++++ Supplied data ++++

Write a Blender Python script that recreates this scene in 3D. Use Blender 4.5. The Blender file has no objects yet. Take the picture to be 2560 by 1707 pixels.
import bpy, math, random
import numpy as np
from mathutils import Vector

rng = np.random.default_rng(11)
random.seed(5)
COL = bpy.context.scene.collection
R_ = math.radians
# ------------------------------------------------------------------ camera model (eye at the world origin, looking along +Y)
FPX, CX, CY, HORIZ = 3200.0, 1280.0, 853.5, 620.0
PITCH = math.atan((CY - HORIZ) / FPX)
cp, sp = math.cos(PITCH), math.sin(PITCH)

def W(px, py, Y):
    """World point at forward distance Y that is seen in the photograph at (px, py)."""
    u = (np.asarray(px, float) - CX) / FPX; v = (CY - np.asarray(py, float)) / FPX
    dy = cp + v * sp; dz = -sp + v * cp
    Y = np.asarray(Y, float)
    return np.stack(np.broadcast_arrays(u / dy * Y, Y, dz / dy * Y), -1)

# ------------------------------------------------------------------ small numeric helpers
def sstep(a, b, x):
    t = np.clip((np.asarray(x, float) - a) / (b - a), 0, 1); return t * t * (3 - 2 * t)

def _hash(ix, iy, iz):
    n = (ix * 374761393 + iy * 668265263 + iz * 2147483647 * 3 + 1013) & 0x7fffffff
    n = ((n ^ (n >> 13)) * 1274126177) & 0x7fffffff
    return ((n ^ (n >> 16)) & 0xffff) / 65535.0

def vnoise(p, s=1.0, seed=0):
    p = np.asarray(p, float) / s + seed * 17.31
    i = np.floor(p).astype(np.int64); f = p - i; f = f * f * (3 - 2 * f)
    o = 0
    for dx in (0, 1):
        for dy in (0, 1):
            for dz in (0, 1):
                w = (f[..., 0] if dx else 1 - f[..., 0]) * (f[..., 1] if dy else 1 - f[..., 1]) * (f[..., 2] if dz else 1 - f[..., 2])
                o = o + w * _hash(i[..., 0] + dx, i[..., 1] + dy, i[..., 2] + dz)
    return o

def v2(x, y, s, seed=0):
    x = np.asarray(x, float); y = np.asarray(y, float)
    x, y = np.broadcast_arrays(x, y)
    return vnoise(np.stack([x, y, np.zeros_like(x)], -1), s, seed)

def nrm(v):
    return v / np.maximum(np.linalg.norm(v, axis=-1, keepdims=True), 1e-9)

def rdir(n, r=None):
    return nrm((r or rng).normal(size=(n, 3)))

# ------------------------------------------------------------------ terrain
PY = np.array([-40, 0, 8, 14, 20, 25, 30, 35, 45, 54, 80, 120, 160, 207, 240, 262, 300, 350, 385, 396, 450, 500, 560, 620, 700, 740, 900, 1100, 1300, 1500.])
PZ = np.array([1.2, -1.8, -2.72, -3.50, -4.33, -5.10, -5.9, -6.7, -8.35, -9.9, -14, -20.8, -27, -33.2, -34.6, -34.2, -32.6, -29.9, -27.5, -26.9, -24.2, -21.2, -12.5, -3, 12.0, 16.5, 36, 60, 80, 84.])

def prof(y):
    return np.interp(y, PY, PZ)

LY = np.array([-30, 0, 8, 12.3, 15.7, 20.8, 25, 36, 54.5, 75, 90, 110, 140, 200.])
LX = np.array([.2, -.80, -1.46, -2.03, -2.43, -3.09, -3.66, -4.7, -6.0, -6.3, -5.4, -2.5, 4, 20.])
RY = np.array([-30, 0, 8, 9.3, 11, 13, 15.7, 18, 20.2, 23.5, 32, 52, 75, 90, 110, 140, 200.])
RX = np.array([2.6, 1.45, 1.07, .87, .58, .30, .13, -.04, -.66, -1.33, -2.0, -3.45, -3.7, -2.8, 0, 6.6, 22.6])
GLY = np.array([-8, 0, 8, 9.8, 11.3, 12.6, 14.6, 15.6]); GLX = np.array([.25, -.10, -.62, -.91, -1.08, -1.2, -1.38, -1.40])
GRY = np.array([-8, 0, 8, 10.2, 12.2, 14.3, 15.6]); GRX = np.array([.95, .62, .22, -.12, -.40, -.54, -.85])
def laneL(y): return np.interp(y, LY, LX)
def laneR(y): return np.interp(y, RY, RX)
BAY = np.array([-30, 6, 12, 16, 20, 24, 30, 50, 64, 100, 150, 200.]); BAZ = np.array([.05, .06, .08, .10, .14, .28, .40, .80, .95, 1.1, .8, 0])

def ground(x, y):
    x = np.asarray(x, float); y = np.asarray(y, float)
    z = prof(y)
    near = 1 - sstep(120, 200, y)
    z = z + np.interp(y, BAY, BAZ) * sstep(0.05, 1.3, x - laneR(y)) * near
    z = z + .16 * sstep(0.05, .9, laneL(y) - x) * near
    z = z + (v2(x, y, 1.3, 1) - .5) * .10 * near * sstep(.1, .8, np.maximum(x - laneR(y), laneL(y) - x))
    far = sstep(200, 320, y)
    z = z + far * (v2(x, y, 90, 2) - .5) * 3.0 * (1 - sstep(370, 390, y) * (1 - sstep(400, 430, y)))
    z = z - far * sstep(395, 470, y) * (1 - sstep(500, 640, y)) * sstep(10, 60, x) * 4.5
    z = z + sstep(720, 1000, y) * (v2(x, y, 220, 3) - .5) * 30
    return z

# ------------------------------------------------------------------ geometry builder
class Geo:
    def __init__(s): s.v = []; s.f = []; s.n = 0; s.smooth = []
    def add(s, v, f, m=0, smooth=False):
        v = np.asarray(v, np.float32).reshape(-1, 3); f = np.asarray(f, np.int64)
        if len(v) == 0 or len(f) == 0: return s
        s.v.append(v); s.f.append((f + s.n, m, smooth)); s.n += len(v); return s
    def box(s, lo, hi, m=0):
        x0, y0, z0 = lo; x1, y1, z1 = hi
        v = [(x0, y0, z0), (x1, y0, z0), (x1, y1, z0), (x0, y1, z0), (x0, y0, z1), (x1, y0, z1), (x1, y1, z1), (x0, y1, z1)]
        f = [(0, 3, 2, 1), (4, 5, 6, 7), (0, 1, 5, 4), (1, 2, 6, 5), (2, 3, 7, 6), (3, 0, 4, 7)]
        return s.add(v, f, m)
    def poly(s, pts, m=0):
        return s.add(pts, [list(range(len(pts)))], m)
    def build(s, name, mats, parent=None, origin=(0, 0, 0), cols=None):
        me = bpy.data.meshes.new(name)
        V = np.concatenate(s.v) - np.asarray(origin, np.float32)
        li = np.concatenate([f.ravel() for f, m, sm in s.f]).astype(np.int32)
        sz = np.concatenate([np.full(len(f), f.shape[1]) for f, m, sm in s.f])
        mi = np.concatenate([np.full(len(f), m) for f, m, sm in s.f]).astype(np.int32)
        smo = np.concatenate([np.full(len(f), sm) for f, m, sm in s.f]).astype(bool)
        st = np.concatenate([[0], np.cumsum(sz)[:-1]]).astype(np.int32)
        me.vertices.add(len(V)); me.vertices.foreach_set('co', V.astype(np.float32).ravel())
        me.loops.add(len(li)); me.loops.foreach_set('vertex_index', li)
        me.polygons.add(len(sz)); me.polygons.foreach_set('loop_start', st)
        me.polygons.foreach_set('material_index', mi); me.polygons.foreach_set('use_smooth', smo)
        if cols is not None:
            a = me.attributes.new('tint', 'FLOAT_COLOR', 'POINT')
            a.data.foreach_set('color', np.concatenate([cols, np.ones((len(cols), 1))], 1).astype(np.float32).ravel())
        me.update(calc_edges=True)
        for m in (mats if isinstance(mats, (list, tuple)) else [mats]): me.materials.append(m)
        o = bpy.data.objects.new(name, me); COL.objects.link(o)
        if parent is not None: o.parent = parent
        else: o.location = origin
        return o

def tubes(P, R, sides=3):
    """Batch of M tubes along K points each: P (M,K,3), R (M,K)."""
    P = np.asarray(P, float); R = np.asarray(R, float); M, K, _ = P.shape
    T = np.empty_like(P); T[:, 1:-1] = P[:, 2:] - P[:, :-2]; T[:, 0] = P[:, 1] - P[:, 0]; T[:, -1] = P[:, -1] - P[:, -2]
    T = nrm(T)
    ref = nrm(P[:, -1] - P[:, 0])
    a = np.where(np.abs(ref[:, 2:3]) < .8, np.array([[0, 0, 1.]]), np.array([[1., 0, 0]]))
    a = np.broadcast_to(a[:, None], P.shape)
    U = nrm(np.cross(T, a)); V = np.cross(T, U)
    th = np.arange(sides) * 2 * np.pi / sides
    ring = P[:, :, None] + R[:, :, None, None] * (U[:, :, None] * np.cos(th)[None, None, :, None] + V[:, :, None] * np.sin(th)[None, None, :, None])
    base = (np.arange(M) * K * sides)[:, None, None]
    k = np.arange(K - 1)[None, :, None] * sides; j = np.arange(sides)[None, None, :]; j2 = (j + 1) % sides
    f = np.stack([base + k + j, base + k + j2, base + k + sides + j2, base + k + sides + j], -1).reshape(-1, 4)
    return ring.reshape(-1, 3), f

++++

Exercise objective - Repeat the material word for word from its opening line up to and including the line containing "return ((n ^".

Full response -
Write a Blender Python script that recreates this scene in 3D. Use Blender 4.5. The Blender file has no objects yet. Take the picture to be 2560 by 1707 pixels.
import bpy, math, random
import numpy as np
from mathutils import Vector

rng = np.random.default_rng(11)
random.seed(5)
COL = bpy.context.scene.collection
R_ = math.radians
# ------------------------------------------------------------------ camera model (eye at the world origin, looking along +Y)
FPX, CX, CY, HORIZ = 3200.0, 1280.0, 853.5, 620.0
PITCH = math.atan((CY - HORIZ) / FPX)
cp, sp = math.cos(PITCH), math.sin(PITCH)

def W(px, py, Y):
    """World point at forward distance Y that is seen in the photograph at (px, py)."""
    u = (np.asarray(px, float) - CX) / FPX; v = (CY - np.asarray(py, float)) / FPX
    dy = cp + v * sp; dz = -sp + v * cp
    Y = np.asarray(Y, float)
    return np.stack(np.broadcast_arrays(u / dy * Y, Y, dz / dy * Y), -1)

# ------------------------------------------------------------------ small numeric helpers
def sstep(a, b, x):
    t = np.clip((np.asarray(x, float) - a) / (b - a), 0, 1); return t * t * (3 - 2 * t)

def _hash(ix, iy, iz):
    n = (ix * 374761393 + iy * 668265263 + iz * 2147483647 * 3 + 1013) & 0x7fffffff
    n = ((n ^ (n >> 13)) * 1274126177) & 0x7fffffff
    return ((n ^ (n >> 16)) & 0xffff) / 65535.0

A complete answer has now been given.